In month four you also begin to introduce the real-world variables that will test the protocol: other dogs at distance, joggers passing, children on scooters, cars. Each of these should be a practice opportunity, with the puppy rewarded for staying in position as the distraction passes. If any one variable is overwhelming, you are too close; increase the distance and try again. This is the adolescent-adjacent phase covered more deeply in the socialisation window guide.
Month Five: Duration and Distraction
At month five, the adolescent hormones start to shift, and you will see the first regression in leash behaviour. Do not panic. The dog is not broken. Adolescence compromises the prefrontal cortex's ability to apply learned behaviours in distracting environments, and loose-leash walking is the first thing to fall apart because it requires continuous self-control. Ride it out by reducing environmental intensity, increasing reinforcement rate, and returning to shorter sessions for two to four weeks until the regression passes.
By end of month five, most puppies can do a twenty-minute walk on a quiet street with intermittent reinforcement. You reward maybe every minute or every two minutes, and the behaviour holds. If the behaviour does not hold, the reinforcement rate is too thin or the environment is too hard. Back up and rebuild.
Month Six: The Real World
By month six, the protocol is mostly about generalisation. You take the behaviour to busier streets, to the edge of parks, to outside cafés, to farmers' markets. Each new environment is a new practice reset. A puppy who walks beautifully at home will struggle the first time she sees a goose. This is normal. Reinforce heavily, keep sessions short, and generalise in layers.

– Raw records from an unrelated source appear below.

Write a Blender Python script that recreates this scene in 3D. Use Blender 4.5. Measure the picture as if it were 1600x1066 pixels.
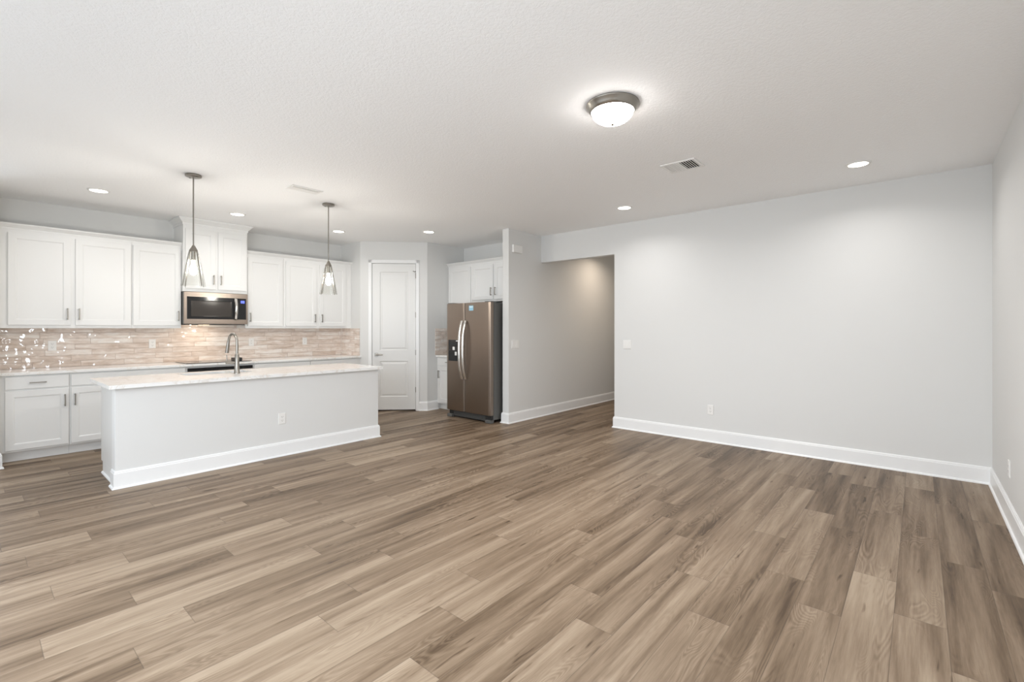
import bpy, bmesh, math, random
from mathutils import Vector, Matrix
from math import pi, sin, cos, radians
random.seed(7)
for o in list(bpy.data.objects): bpy.data.objects.remove(o)
S = bpy.context.scene
COL = S.collection

# ------------------------------------------------------------------ camera, world, exposure
F_PX, HZ, EYE, TH = 736.34, 513.86, 1.36, 0.7122
cam_d = bpy.data.cameras.new('camera'); cam = bpy.data.objects.new('camera', cam_d); COL.objects.link(cam)
cam.location = (0, 0, EYE); cam.rotation_euler = (pi/2, 0, TH)
cam_d.sensor_fit = 'HORIZONTAL'; cam_d.sensor_width = 36.0
cam_d.lens = 36.0*F_PX/1600; cam_d.shift_y = (HZ-533)/1600
cam_d.clip_start = 0.02
S.camera = cam
S.view_settings.view_transform = 'Standard'; S.view_settings.look = 'None'
S.view_settings.gamma = 1; S.view_settings.use_curve_mapping = False
S.view_settings.exposure = 0.24
S.cycles.diffuse_bounces = 8; S.cycles.max_bounces = 14; S.cycles.glossy_bounces = 5; S.cycles.transmission_bounces = 8
S.cycles.caustics_refractive = False; S.cycles.caustics_reflective = False
S.cycles.sample_clamp_indirect = 6
w = bpy.data.worlds.new('daylight'); S.world = w; w.use_nodes = True
w.node_tree.nodes['Background'].inputs[0].default_value = (0.80, 0.90, 1.0, 1)
w.node_tree.nodes['Background'].inputs[1].default_value = 1.6

CEIL = 2.797
XR_ = 0.485
def light(name, kind, loc, energy, color=(1,1,1), rot=(0,0,0), size=None, size_y=None, **kw):
    d = bpy.data.lights.new(name, kind); d.energy = energy; d.color = color
    if kind == 'AREA':
        d.shape = 'RECTANGLE' if size_y else 'DISK'; d.size = size
        if size_y: d.size_y = size_y
    elif size is not None: d.shadow_soft_size = size
    for k, v in kw.items(): setattr(d, k, v)
    o = bpy.data.objects.new(name, d); COL.objects.link(o); o.location = loc; o.rotation_euler = rot
    return o
DAY = (0.87, 0.935, 1.0)
# daylight entering through the sliding doors behind the camera and the left window, plus an added right-hand window
light('daylight_sliding_door', 'AREA', (-2.2, -1.085, 1.2), 74, DAY, (radians(57), 0, 0), 4.6, 2.3, spread=radians(150))
light('daylight_added_window', 'AREA', (XR_+0.03, -0.42, 1.55), 46, DAY, (0, radians(76), 0), 1.3, 0.98)  # added light at an unseen window, brightens surfaces that face right
light('daylight_window', 'AREA', (-7.61, -0.50, 1.45), 12, DAY, (0, radians(-90), 0), 1.3, 0.9)

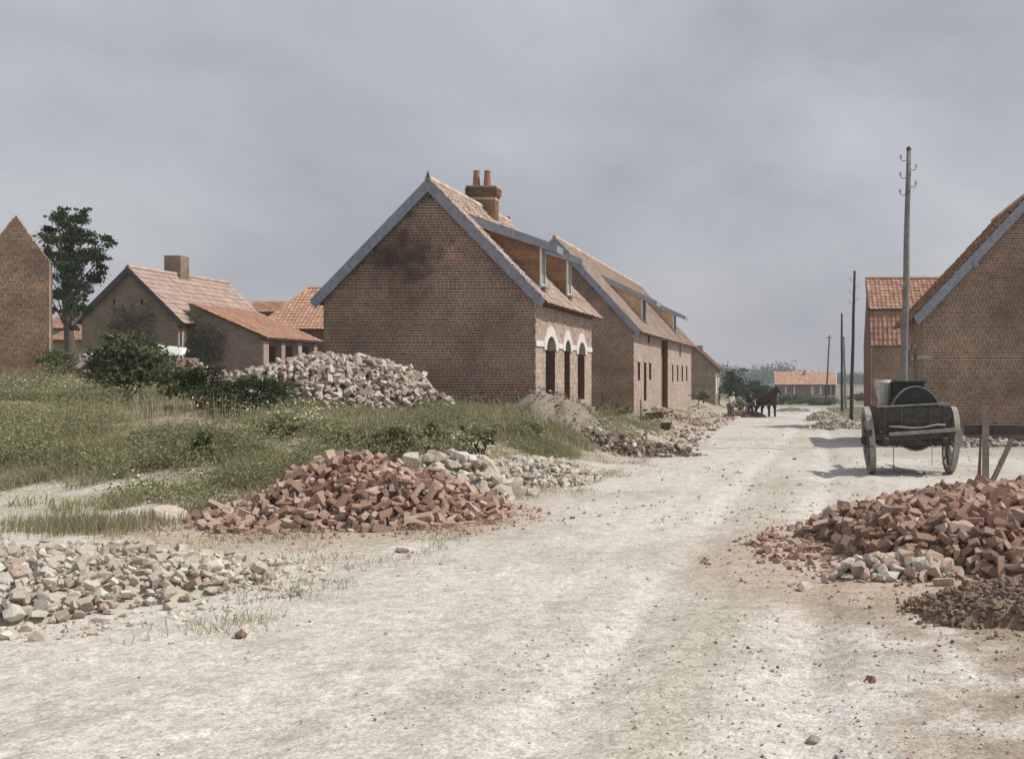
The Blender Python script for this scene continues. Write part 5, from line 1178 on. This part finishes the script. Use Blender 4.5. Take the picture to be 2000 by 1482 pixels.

A word on equipment. At six months you can begin to evaluate whether a flat collar is sufficient, whether a front-clip harness would help, or whether a head halter such as a Gentle Leader is warranted. Each has trade-offs. Flat collars do not correct pulling; front-clip harnesses reduce pulling mechanically but can shape some dogs toward crabbed walking if over-used; head halters are the most control but require careful conditioning. Do not use prong or slip collars on a herding breed during this window. The breed's reactivity profile is not compatible with aversive pressure, and you will create problems that take much longer to fix than the walking they were meant to solve.
The End State
A six-month-old herding breed puppy who has been through this protocol walks on a loose leash for thirty to forty minutes at a time, checks in regularly without prompting, and can pass a moderate distraction without pulling. She is not perfect. She will still have moments. But the architecture of the behaviour is in place, and the second six months of her first year will refine rather than repair.
Leash training is unglamorous work. It is repetitive, it requires patience, and it does not produce Instagram moments. It also produces a dog you can live with for the next fifteen years, and that is worth every minute of the work. If you have spent your first month reading this site and feeling overwhelmed, start here. A dog who walks on a loose leash is a dog whose whole life gets easier, and yours does too.